Committee Chair School

Humanities

Committee Member 2

Dr. Susannah Ural

Committee Member 2 School

Humanities

Committee Member 3

Dr. Allison Abra

Committee Member 3 School

Humanities

Abstract

This thesis focuses on the evolution of women's legal rights - property, inheritance, and divorce- in colonial Massachusetts between 1630 and 1690. The project explores how and to what extent the legal doctrine of coverture- which severely limited married women’s legal rights- functioned in the Massachusetts Bay Colony under its Puritan government. This study examines how coverture directly impacted women’s property and divorce rights in the courts of law in the colonial Massachusetts legal system.

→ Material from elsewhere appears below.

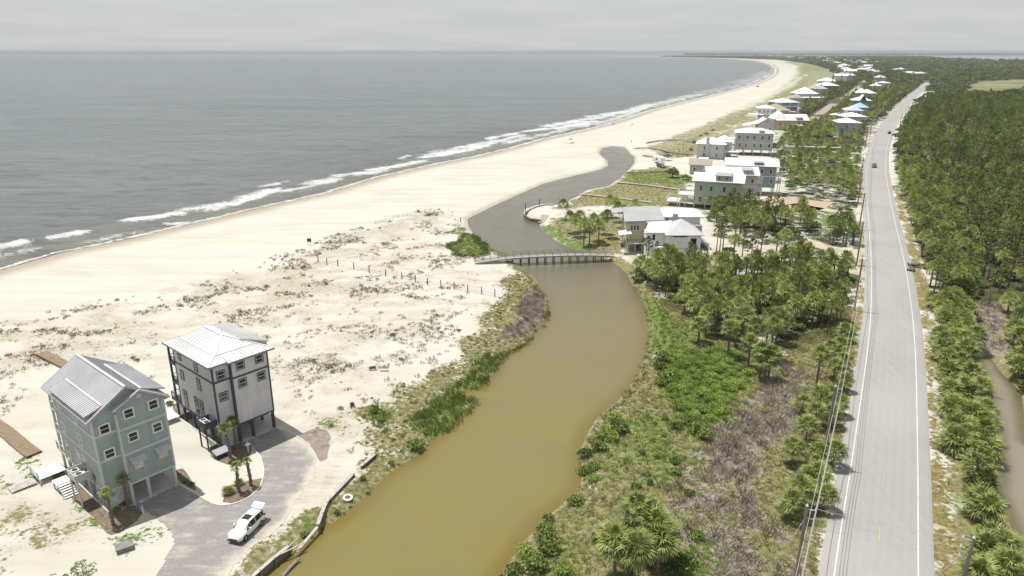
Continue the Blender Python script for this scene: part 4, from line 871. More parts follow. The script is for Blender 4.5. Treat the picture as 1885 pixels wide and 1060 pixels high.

It uses primary documents, such as official court records and Puritan sermons, to examine women’s legal rights in that colony through the intersecting lenses of church and state. This thesis argues that although women had some opportunities to express social power through their roles in their families and churches, Massachusetts’ General Court and the law courts still restricted women’s legal powers. Since the Puritan church believed that women were morally, spiritually, and physically weaker than men, the courts denied women many opportunities to control their own real and personal property during their marriage. At the same time, the Puritan church viewed unhappy marriages as a potential threat to the unity of the church and the stability of the colony, which led the colony to allow divorces in limited circumstances, unlike most other colonies or the English homeland. The close relationship between the Puritan church and Massachusetts Bay’s colonial government thus allowed women in the colony to have more access to divorce than women in other colonies.